"The Chosen One"

  • Here's the man Vicente Fox is running against: former Interior Minister Francisco Labastida Ochoa. A sober and methodical stalwart of the Institutional Revolutionary Party (P.R.I.), Labastida, 57, was selected to run for Governor of his home state, Sinaloa, in 1986. He has also occupied top jobs in the finance, agriculture and energy ministries. Those were harrowing years for Labastida; powerful drug cartels ruled in Sinaloa, and when he tried to bust them--he fired 3,000 corrupt police officers--he was nearly killed in a car bombing. But those years won him a reputation as a solid executive, a man who demonstrated he could govern even in tumultuous circumstances.

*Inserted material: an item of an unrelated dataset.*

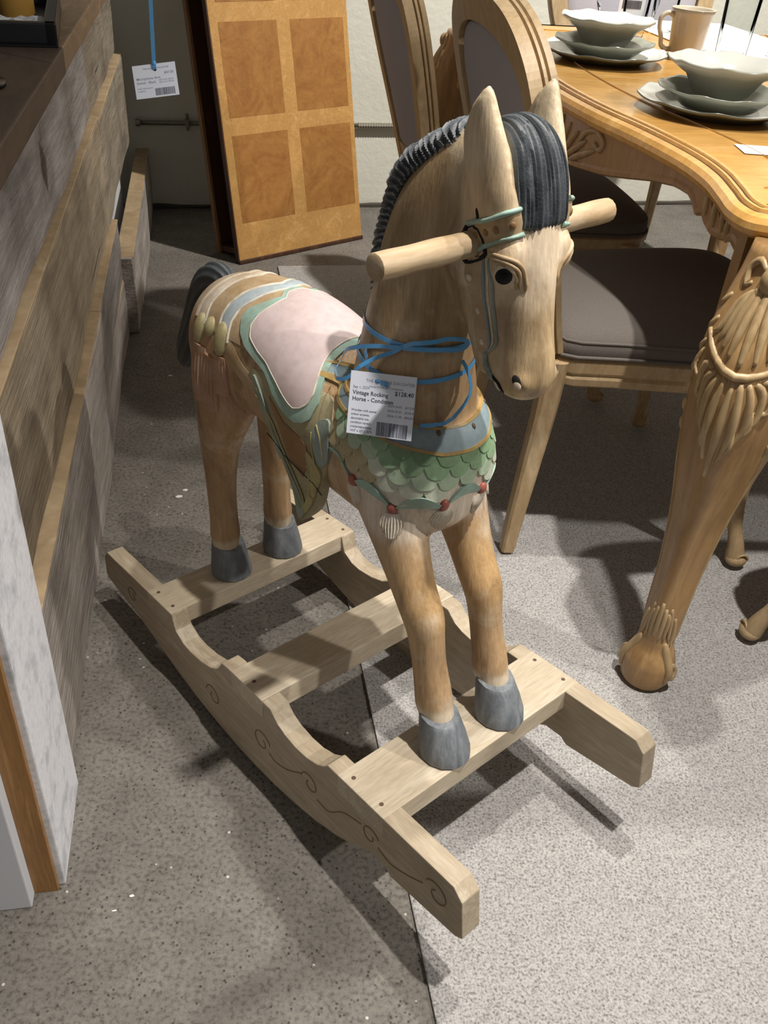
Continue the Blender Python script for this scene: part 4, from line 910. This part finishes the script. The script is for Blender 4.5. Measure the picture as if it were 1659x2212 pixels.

    Labastida has had an interesting route to his nomination. Since 1929, Mexican Presidents, who were always P.R.I. men, of course, anointed their successors through the dedazo, literally a pointing of the finger. Last year President Ernesto Zedillo Ponce de Leon stunned the nation by announcing that for the first time, the P.R.I. would hold a U.S.-style primary. Opposition parties derided the process as a charade, claiming that the fix was in for Labastida, since he was Interior Minister, a usual stepping-stone to the presidency. Sure enough, Labastida--who insists the primary was clean--creamed his three rivals.

    As a candidate, Labastida's great asset, and liability, is that he is considered to be the P.R.I. bosses' "Chosen One." This means that Labastida has the state machinery chugging behind him, but it also means plenty of people will be voting against him just because of his P.R.I. background. The election, in that sense, is almost more of a referendum on the P.R.I. than on Labastida.